I had grown up in West Africa and I don’t recall embarking on any of these imaginary explorations while we still lived there. Perhaps I was too young or maybe it was simply that Africa supplied enough sensory stimuli all by itself. The imagination kicked in after we moved to Newcastle (England, not Australia). I remember at a later age leading the local kids on several “real expeditions”, provisioning for the day and trekking with our backpacks through the woods and across the valleys to other villages. On one occasion we were actually attacked and beaten up by what is probably the only truly “hostile tribe” I ever came across.

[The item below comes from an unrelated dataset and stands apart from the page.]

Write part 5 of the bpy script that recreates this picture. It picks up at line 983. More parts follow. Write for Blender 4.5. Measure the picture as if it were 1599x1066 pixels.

It was only last year that I finally fulfilled my ambition to travel up the Amazon. Of course the world’s greatest river surpassed many expectations, just as it fell immeasurably short of others. It was a bright and shiny world of make-believe then and it is not right that it should ever be forced into comparison with a necessarily tarnished real world.

I believe those early trips in my mind were a great part of what formed my character – for good or bad – in later years. It is important that children should make-believe and I wonder in this age when virtual reality hits us from every angle whether they do it enough.

I asked my own seven-year-old daughter what she plays at school. Lucia and her friends hate shopping but assume that they will like it when they are older, so the first travel fantasy that springs to mind is of shopping trips from their homes in Spain to glitzy malls in London, Paris and New York. I can only hope it’s a phase but girls will be girls and she can make her choice. Then, to my relief, she remembers another place from vague stories I told her about an assignment I had in Rajasthan. I don’t normally hang out with such celebrated characters but I had been the guest of a certain Raja and my tales of turbaned royalty, dusky princesses and prancing warhorses seem to have stuck in her mind. She wants to see palaces, princes and dancing girls in what she calls “Jakisthan”.

Still a long way from my sweaty jungles, but we’re getting there. While there’s make-believe there’s hope.